Event Details
Abstract:
With adaptation to climate change becoming a dominant paradigm in international development, major river deltas have been at the forefront of efforts to steer development along a climate-resilient path. The Mekong Delta of Vietnam, for example, has become an international laboratory for climate adaptation governance, guided prominently by the Dutch-supported “Mekong Delta Plan” (2013) as well as funding from a recent World Bank “Integrated Climate Resilience and Sustainable Livelihoods” project. Within Vietnam, an entire multilevel governance apparatus is engaged in furthering the climate change adaptation agenda.
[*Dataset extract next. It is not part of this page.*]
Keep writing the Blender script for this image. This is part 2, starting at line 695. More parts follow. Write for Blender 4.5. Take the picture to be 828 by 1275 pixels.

A politics of translation is at the heart of these operations, as differently situated actors reproduce, negotiate, and mobilize adaptation knowledge in pursuit of varied objectives, seeking to move from conceptualization to implementation. This paper examines the role of intermediary actors that work as mediators in this process, translating knowledge upwards as well as down in the governance system. Drawing on multi-scalar ethnographic research with Vietnamese scientists, provincial-level bureaucrats, and agricultural extension agents, it considers the agency these actors have in shaping the trajectory of socio-ecological change in the Delta. By exploring strategies of translation and the intersections of different identities, interests, and agendas, the paper pinpoints contestations and switch-points that occur and seeks to identify potential openings for transformative pathways to emerge.